[b]Lo schiaffo di Netanyahu: sì alla costruzione di nuove case nella Gerusalemme araba
di Eric Salerno
ilmessaggero.it[/b]

Un titolo discutibile nel nome di una pace ad ognoi costo
ndr

ROMA (16 ottobre) – Giorni fa, rispondendo a chi gli chiedeva come spiegare il comportamento del premier israeliano, il ministro laburista Issac Herzog disse più o meno: o Netanyahu si prepara a fare un grande balzo in avanti verso la pace, oppure no. Ieri il premier, invece di accettare le sollecitazioni della Casa Bianca per un blocco totale delle costruzioni nelle colonie, ha approvato i piani per 240 nuovi alloggi a Gerusalemme Est, la parte araba della città che fu annessa da Israele dopo la guerra del 1967.

Le prime reazioni palestinesi sono scontate: «Un chiodo sulla bara dei negoziati». E il capo negoziatore Saeb Erekat ha aggiunto: «Sembra che Netanyahu abbia fatto la propria scelta: meglio gli insediamenti della pace». Delusione anche a Washington. Il portavoce del Dipartimento di Stato americano, Philip Crowley ha detto che l’iniziativa «è in contrasto con i nostri sforzi per rilanciare negoziati diretti» tra israeliani e palestinesi.

Mentre dal Cairo arrivano conferme che entro un mese gli arabi potrebbero decidere di chiedere alle Nazioni Unite di riconoscere uno «Stato palestinese indipendente» anche se dichiarato unilateralmente (come fecero gli ebrei della Palestina nel 1948) nel territorio delimitato da quelle che erano le “frontiere” di Israele nel 1967. Sono proprio quelle frontiere – la cosiddetta linea verde – da cui devono partire i negoziati. E ieri ne ha parlato ancora Mahmoud Abbas in un incontro a Ramallah con un gruppo di parlamentari arabo-israeliani.

Netanyahu, l’altro giorno, ha offerto una moratoria di due mesi negli insediamenti se i palestinesi riconoscono Israele come stato ebraico. Per uno dei leader palestinesi più moderati, Abdel Rabbo, non ci sarebbe problema se in cambio «Israele riconosce uno Stato palestinese entro i confini del 1967». La questione dello Stato ebraico, ha invece insistito il presidente Abbas, non è all’ordine del giorno. «L’Anp ha riconosciuto l’esistenza di Israele nel 1993 e ora è Israele a dover riconoscere lo Stato palestinese entro i confini del 1967».
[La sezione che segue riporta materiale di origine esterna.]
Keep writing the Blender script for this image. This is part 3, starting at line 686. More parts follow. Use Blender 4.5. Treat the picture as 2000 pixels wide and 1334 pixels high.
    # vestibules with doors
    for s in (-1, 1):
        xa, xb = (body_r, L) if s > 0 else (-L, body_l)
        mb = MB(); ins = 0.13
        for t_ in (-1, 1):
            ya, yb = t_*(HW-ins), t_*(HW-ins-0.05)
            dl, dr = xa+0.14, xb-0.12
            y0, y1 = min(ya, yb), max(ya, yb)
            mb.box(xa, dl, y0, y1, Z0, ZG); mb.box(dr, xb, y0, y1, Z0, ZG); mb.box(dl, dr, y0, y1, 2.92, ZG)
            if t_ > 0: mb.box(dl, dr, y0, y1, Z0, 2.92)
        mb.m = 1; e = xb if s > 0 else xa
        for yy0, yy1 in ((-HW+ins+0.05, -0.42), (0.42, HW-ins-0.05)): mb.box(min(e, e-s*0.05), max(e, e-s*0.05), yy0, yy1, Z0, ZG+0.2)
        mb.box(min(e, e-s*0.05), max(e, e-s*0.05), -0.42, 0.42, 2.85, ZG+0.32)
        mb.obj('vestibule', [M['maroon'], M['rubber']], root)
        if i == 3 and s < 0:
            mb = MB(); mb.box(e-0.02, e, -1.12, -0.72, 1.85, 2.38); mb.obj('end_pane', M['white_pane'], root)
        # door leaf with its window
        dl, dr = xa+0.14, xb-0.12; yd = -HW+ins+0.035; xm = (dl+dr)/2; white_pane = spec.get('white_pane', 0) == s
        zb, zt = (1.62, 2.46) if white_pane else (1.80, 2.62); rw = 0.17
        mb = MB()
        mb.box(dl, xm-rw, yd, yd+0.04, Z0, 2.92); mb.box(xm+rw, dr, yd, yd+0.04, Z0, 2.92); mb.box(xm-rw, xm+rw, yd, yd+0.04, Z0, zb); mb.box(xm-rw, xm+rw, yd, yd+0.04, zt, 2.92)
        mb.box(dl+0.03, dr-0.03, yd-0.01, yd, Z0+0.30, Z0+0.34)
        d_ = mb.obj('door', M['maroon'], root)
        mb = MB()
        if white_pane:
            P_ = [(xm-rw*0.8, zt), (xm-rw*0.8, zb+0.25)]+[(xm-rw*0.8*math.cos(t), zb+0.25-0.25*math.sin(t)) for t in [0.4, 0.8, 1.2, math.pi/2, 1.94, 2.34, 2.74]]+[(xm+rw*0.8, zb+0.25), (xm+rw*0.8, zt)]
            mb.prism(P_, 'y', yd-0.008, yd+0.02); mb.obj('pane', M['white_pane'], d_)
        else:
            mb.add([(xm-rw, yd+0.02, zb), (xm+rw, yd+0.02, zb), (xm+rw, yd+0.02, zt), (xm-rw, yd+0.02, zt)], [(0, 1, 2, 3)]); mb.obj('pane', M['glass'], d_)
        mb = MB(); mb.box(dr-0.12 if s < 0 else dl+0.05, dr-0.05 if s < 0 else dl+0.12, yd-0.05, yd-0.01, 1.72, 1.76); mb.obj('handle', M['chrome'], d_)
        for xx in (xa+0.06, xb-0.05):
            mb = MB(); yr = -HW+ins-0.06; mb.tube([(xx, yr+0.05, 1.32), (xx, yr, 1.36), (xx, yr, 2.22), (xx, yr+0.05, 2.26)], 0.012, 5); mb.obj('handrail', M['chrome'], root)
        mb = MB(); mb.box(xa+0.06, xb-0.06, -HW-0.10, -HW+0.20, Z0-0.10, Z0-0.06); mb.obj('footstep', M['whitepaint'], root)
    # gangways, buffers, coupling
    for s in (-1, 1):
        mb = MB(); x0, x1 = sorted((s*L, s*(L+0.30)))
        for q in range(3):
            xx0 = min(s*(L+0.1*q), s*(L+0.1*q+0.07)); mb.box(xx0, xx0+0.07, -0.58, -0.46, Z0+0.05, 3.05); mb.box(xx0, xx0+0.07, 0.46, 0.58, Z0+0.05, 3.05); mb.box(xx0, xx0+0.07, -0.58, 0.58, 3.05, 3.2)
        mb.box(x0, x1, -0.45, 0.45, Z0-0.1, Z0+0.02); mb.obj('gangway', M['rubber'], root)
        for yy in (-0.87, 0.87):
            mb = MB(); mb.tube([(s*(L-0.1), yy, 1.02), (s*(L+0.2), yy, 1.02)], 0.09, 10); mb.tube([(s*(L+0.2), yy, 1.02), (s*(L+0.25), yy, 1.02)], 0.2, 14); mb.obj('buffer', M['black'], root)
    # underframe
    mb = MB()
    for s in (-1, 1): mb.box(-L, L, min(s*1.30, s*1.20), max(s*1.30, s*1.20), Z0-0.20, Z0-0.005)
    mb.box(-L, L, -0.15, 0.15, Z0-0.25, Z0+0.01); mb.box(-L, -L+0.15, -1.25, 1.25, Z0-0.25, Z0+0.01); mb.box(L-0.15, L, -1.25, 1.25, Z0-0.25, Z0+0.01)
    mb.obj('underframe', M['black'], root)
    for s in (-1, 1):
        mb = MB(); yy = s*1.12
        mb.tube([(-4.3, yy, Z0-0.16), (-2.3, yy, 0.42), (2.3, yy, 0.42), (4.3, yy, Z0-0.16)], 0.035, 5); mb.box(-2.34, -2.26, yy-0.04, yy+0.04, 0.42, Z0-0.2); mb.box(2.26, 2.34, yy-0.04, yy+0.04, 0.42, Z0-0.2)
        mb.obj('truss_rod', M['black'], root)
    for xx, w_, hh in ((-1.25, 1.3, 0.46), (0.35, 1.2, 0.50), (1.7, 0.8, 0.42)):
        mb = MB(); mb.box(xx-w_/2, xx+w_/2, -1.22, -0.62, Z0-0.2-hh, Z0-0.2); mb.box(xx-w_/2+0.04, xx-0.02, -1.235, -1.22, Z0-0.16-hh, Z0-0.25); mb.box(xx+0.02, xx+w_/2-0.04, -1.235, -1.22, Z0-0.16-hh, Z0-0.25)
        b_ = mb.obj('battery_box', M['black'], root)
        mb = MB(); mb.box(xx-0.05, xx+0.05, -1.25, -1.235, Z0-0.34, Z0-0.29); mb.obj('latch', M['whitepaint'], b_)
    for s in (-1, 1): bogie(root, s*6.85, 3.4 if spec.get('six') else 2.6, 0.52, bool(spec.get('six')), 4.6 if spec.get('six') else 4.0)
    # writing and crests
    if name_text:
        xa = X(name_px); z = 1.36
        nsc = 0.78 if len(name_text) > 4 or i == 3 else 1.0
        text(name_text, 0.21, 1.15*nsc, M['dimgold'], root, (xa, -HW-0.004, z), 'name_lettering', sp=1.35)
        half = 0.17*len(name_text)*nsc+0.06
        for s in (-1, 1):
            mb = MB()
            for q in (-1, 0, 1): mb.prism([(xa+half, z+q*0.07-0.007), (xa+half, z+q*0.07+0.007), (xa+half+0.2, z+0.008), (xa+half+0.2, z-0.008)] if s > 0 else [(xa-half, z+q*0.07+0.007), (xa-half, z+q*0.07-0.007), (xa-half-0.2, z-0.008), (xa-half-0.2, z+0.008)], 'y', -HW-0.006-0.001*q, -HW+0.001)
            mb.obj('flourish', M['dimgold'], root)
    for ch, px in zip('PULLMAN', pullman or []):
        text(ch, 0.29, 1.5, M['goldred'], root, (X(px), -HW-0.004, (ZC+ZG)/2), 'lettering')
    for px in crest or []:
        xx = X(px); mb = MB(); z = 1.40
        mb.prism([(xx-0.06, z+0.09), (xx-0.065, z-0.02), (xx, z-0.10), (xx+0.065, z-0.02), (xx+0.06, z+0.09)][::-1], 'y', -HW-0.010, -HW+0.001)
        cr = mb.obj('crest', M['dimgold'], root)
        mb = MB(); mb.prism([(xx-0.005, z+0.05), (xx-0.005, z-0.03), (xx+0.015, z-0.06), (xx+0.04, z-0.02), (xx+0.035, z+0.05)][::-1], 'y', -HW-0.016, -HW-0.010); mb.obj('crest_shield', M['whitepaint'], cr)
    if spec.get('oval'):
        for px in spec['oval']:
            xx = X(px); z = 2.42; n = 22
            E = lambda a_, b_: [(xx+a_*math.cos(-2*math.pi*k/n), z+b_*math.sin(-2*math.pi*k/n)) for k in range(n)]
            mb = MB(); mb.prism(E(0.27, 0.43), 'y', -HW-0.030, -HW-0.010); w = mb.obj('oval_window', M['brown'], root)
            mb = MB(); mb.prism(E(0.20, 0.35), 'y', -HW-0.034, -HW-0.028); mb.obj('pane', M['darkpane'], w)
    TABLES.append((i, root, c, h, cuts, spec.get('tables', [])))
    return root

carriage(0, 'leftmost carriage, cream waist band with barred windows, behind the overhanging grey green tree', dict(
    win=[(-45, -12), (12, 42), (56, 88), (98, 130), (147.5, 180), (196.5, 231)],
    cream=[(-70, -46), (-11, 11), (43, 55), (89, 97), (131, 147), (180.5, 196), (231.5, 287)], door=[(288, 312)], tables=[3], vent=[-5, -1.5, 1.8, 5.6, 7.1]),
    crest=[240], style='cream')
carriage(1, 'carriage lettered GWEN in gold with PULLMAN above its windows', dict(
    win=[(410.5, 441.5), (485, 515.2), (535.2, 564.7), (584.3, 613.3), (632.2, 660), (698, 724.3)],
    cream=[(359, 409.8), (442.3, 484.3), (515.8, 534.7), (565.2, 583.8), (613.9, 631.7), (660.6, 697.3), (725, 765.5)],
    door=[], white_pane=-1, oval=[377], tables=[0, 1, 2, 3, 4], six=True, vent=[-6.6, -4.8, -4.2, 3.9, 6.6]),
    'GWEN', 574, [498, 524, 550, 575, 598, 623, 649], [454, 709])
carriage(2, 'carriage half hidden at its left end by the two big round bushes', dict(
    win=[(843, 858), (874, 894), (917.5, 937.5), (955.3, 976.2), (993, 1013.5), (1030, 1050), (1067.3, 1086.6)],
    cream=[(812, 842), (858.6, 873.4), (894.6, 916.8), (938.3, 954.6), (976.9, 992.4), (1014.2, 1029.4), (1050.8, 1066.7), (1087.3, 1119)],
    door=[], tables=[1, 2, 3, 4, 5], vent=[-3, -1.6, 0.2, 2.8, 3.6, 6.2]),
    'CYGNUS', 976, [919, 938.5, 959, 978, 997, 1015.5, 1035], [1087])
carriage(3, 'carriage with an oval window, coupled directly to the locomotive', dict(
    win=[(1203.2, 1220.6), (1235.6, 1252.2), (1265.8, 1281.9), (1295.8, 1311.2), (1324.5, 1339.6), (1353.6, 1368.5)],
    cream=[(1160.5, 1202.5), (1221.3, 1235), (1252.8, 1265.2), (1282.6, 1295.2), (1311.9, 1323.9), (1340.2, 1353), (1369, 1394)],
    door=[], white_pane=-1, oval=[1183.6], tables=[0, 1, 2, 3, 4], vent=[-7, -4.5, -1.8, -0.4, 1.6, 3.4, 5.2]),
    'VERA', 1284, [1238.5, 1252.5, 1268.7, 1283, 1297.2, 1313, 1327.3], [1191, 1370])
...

Nei negoziati condotti in passato tra le parti, era stato concordato uno scambio di territorio per consentire a Israele di conservare una parte delle colonie costruite illegalmente e che sono, ormai, vere e proprie città. Gli alloggi che Netanyahu ha approvato ieri sono previsti in due sobborghi di Gerusalemme, Pisgat Zèev e Ramot, sul lato palestinese della “linea verde”. E’ chiaro a tutti che faranno parte dello scambio.

Oggi, però, le nuove licenze appaiono come uno schiaffo in faccia ad Abbas e all’amministrazione americana. E non fanno che alzare ulteriormente il livello della tensione a Gerusalemme.

Di fronte allo stallo nei negoziati, si sono intensificati gli sforzi per riportare Israele e i palestinesi alle trattative annunciate con tanta pompa alla Casa Bianca. L’ex presidente Carter, premier Nobel per la pace mediata tra Egitto e Israele, sta per intraprendere un vasto giro nella regione mediorientale mentre l’Ue e gli Usa stanno coordinando i loro sforzi o meglio l’Europa si adopera per sostenere la politica americana come ha confermato il ministro degli Esteri Frattini. «Tutti sono persuasi che gli Usa abbiano la carta per convincere Israele a estendere la moratoria. Vogliamo aiutare gli Stati Uniti a usarla. Questo è il ruolo dell’Europa, di supporto».